Amy Hulme, a latecomer to fieldsports, left a career in banking and now manages a fishery on the banks of Tweed. She bought and trained Knud, a springer spaniel, for the peg. But he’s now spent so many hours around the fishing hut that he has qualified as a fully fledged fishing dog. “He enjoys just pottering about by the river,” she says. It helps at work that Knud loves the company of fishing guests. His friendly presence breaks the ice and encourages nervous anglers to relax and enjoy the day. “He’s almost as excited as we are netting the fish,” says Hulme. “He shakes like a typical springer, glued to my leg with his head near the net, as if to say, ‘Come on! We can land this’.” Poetically, they found themselves alone together when Hulme caught her first salmon, a 15½ pounder. “It was a really nice moment.”

Parker’s two wire-haired terriers were also both with him when he caught his first salmon, on the Spey. Or rather, “they were off digging mice somewhere nearby”. Parker grew up among working spaniels and labradors in a riverkeeper’s house. He and his brother both followed their father’s career path, but Parker had different ideas about dogs. “I quite fancied something that would catch rats,” he says. His Instagram account shows that fishing is both work and play for him and Buster. When they are not patrolling their two-mile beat twice a day, they have been salmon fishing on the Spey and Dee, and sea fishing for sharks in a boat off Cornwall. “Buster’s quite well travelled,” says Parker. “My other terrier, Alfie, snuffed it a couple of years ago. They’re a law unto themselves, terriers.”

If Alfie’s vigour was tempered by his eight-mile constitutionals, he still harassed swans, fought squirrels and once almost buried himself alive in a 4m mink tunnel under a Scottish riverbank. He also made a habit of breaking through a fence to gatecrash anglers’ barbecues at the fishing hut 200 yards from their house. When a fisherman once proudly led Parker to where he had left his catch, Alfie was eating it. The trout had weighed 8lb. “Loyalty is important, so you don’t spend your fishing time looking for your dog.
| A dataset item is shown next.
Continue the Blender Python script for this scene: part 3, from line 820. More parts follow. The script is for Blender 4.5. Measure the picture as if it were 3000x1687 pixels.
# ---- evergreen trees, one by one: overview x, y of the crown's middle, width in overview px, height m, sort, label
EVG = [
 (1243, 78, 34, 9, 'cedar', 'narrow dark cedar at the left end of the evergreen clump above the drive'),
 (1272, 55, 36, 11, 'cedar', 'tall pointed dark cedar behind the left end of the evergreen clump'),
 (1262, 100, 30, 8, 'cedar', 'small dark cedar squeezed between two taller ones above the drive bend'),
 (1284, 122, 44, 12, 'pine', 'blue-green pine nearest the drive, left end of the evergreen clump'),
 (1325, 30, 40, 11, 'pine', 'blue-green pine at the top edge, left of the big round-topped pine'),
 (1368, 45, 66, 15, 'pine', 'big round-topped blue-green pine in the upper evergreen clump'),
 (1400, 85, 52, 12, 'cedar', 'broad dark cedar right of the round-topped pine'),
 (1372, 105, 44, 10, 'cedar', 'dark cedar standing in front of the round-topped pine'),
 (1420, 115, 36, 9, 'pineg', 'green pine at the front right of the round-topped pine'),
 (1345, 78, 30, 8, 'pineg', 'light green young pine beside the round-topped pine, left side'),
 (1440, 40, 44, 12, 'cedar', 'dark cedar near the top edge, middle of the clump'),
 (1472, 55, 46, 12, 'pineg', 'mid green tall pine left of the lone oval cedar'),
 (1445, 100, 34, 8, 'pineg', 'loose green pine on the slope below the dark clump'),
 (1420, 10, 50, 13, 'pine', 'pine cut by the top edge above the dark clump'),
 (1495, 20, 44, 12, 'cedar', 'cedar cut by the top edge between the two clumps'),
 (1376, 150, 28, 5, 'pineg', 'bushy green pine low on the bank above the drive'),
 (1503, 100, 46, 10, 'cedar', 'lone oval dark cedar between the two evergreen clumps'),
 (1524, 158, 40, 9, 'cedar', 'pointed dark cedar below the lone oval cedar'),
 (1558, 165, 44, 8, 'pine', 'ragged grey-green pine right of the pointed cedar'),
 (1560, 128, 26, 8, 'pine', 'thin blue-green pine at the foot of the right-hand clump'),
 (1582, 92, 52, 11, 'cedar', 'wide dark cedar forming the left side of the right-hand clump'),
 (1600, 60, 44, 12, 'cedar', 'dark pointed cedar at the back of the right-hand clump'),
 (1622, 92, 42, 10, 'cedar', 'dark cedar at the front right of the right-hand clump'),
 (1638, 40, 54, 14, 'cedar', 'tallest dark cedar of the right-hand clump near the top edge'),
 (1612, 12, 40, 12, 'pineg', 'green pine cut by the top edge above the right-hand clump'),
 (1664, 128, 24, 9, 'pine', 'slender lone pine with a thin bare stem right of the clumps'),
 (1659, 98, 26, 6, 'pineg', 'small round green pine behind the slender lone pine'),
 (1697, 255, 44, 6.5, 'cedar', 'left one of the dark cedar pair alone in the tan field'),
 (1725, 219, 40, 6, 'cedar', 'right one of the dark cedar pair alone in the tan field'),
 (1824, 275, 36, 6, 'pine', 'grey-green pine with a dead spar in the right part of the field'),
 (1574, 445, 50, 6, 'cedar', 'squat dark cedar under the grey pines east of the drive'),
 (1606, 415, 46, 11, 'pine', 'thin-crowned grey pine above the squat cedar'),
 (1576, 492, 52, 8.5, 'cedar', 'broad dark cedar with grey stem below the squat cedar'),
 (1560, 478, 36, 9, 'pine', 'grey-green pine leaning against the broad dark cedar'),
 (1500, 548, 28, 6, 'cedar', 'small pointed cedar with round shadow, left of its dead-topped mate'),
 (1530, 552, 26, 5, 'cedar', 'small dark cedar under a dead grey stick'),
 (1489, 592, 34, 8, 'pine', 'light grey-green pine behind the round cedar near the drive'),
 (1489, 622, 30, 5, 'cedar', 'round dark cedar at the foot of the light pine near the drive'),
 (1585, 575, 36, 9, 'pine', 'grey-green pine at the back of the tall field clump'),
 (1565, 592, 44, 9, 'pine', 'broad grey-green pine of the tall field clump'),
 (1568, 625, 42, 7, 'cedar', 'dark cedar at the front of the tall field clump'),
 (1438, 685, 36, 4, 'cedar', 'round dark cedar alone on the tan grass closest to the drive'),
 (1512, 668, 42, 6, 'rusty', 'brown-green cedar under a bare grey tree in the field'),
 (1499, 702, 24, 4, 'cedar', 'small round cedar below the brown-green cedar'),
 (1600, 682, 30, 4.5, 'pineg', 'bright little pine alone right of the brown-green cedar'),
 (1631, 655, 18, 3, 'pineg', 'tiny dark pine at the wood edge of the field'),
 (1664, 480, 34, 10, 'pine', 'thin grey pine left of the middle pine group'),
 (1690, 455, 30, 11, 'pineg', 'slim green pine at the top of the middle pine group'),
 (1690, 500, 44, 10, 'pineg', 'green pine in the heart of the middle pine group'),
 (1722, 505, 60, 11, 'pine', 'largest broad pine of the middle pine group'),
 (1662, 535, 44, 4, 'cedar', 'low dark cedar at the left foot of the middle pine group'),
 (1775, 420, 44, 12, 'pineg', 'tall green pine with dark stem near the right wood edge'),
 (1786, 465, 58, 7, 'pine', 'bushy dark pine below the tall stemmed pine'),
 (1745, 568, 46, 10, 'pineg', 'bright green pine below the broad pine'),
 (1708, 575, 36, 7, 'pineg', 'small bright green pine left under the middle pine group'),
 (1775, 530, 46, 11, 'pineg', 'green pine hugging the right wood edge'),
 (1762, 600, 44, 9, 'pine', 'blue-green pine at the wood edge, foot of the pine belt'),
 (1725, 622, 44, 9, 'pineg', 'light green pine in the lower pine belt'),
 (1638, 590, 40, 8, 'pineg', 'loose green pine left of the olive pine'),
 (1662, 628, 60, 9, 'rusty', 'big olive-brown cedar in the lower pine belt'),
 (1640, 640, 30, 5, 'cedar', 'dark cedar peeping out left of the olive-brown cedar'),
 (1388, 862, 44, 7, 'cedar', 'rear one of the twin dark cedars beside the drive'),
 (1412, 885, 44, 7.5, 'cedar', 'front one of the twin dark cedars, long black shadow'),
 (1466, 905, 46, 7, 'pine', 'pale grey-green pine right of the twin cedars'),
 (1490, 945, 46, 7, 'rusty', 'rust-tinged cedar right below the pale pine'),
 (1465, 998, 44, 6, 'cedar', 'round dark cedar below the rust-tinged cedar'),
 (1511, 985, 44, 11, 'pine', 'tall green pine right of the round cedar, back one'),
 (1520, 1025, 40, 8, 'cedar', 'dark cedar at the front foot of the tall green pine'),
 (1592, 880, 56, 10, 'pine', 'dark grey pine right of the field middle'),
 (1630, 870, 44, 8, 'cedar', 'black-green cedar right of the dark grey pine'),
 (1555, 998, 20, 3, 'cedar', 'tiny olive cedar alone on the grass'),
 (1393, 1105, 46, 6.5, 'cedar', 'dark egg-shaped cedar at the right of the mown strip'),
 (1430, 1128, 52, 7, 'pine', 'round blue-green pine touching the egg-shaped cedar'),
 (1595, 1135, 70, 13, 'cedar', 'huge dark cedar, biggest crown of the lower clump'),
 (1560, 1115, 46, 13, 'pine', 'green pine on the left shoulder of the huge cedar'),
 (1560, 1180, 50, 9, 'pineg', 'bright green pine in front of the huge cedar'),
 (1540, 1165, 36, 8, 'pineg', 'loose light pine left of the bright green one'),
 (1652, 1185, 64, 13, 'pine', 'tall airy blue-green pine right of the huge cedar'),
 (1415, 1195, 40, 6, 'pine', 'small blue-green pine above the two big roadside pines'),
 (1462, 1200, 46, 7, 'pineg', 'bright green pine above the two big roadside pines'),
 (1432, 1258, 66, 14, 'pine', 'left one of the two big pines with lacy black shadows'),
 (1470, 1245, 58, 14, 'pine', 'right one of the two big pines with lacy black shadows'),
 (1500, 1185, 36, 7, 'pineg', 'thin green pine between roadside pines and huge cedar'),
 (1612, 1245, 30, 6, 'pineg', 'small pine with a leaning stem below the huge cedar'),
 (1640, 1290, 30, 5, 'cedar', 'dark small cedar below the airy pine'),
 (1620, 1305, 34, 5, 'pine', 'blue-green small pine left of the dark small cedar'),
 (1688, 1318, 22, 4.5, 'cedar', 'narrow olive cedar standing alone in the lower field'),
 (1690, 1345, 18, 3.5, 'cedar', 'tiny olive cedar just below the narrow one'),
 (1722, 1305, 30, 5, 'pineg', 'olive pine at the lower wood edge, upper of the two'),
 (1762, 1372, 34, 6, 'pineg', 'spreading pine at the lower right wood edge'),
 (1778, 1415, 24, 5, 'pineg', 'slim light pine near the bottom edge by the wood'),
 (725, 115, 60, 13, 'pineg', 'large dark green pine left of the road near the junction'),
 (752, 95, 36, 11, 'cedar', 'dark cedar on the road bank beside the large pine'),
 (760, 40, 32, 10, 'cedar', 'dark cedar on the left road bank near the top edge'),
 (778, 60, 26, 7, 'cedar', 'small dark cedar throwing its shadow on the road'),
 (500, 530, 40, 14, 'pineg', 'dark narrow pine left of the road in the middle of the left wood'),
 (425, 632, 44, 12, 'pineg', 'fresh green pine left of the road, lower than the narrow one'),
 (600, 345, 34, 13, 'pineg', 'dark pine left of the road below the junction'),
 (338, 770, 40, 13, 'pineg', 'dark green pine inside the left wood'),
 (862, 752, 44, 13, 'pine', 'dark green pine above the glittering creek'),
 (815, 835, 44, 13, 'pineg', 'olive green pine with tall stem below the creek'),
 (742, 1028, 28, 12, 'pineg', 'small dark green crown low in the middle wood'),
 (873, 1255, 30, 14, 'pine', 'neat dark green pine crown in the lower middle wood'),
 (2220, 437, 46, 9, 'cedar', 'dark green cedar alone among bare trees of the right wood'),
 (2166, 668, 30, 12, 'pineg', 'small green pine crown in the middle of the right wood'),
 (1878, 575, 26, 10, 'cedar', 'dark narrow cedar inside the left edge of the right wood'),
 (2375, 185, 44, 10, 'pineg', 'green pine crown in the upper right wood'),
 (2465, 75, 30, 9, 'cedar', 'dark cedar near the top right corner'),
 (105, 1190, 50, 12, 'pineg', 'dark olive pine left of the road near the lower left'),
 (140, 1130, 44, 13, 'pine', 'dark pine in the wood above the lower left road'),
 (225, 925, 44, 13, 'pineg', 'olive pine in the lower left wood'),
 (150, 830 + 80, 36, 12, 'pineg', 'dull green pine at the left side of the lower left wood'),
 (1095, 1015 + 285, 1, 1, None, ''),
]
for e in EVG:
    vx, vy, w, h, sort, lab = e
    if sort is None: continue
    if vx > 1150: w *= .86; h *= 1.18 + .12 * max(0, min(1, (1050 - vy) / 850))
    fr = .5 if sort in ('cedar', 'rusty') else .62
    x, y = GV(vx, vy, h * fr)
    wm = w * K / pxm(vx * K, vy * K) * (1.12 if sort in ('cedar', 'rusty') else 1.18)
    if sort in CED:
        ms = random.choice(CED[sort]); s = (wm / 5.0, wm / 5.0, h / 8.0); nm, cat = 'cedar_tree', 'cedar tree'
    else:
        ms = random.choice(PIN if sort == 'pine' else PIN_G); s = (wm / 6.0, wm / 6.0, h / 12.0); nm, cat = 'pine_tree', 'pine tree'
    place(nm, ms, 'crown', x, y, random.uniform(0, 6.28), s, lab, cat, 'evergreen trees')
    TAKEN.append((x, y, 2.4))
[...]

But don’t get a labrador or a terrier,” he summarises. “One’ll swim in the water, the other will stress you out.”

Or as international game-fishing agent Nick Zoll says: “If you set out to put yourself and a dog into a situation where you aren’t necessarily going to be fully focused on the dog, you want one that is easy to please, devoted, biddable and obedient.” Near the abbey-lined chalkstreams of Norfolk, Zoll owns a matriarchy of black cocker spaniels – Olive, Spinner and Midge, all named after trout flies. “Midge is nine months old, going on three years,” he says. “After they lose their puppy teeth they suddenly think they are full-blown dogs, so it’s lucky she has Spinner with her on a fishing afternoon.” Aged six, Spinner has seen it all and understands that the day won’t be about picking up birds. Midge learns from Spinner that rules are different on the river. Her calming influence is ideal, explains Zoll, “especially where you don’t want your dog to chase a moorhen upstream or splash over that rising trout”.

It was Olive’s wildfowling prowess in freezing creeks on the Norfolk coast that convinced Zoll how good cockers are in water. The River Nar where he fishes is so wild and woolly that by mid-summer, access along the banks becomes impossible, so while Zoll wades, his cockers just jump in behind and swim until he finds a spot to climb out.

Perhaps we’ll try a cocker next time, so we can get a smaller car. Ultimately, I suspect, it’s not about the breed or even how rigorously we train them as a riverside Jeeves. It’s about having something to keep you company in an otherwise rather solitary sport. “The companionship is the best thing,” agrees Parker in Hampshire. “If I’m out on my own with Buster, he’s something to talk at. If he sees welly boots go on, he’s at the door waiting.”